Each topic is designed to help overcome a particular obstacle during the job search. A résumé strategy, for example, may include ways to tailor information to show you meet the requirements of an open position, making you a more marketable candidate.

Participants leave the coaching appointment with an action plan that may include creating a networking letter to be reviewed by the coach or finding five connections in LinkedIn within the industry of choice. Follow-up appointments are scheduled to make sure actions are being implemented and participants are on track.

“Instead of talent matching, coaches have participants work on strategies for overcoming obstacles. They help empower students and alumni to come up with their own answers to problems,” said Eric Hellige, associate dean of Career Services. A typical hurdle job seekers face is feeling uncomfortable trying to “sell” themselves.

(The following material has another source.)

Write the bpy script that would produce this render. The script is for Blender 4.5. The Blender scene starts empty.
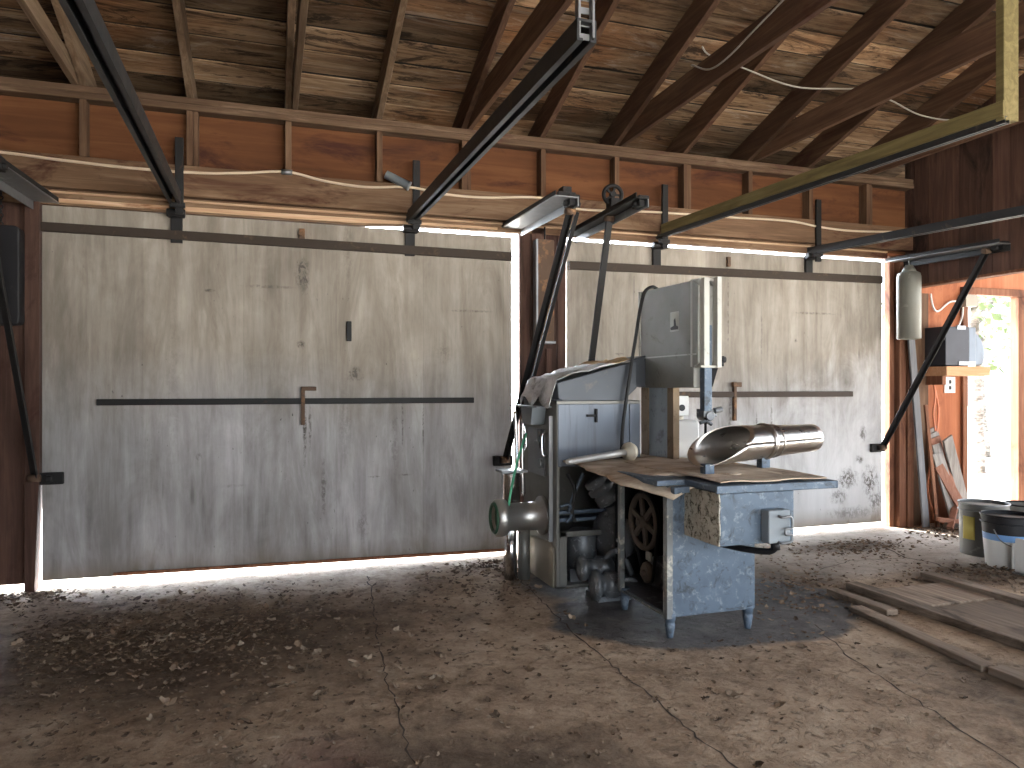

Using the personal branding exercise, participants in the Executive Coaching program home in on who they are as professionals and how to be specific as to the unique qualities they offer an employer. Many employers know exactly what they need in job candidates; developing and portraying a personal brand can help participants influence how hiring managers may perceive them and focus on the value they bring in an increasingly competitive job market.

In another part of the strategy development process, job seekers identify positions and companies that align with their goals and values, improving the chances of a “good fit” between employer and employee. Or they focus on networking techniques to tap into the hidden job market – positions that are unadvertised or known to an internal audience only. Perhaps most important, coaches focus on participants’ individual needs, whether it’s feedback on cover letters or interview practice, rather than providing a one-size-fits-all plan.

The career coaches not only have several years of experience working with students and alumni but also have – or are pursuing – their career coaching certification. Each has specific passions within the job search spectrum and works with job seekers at no additional cost.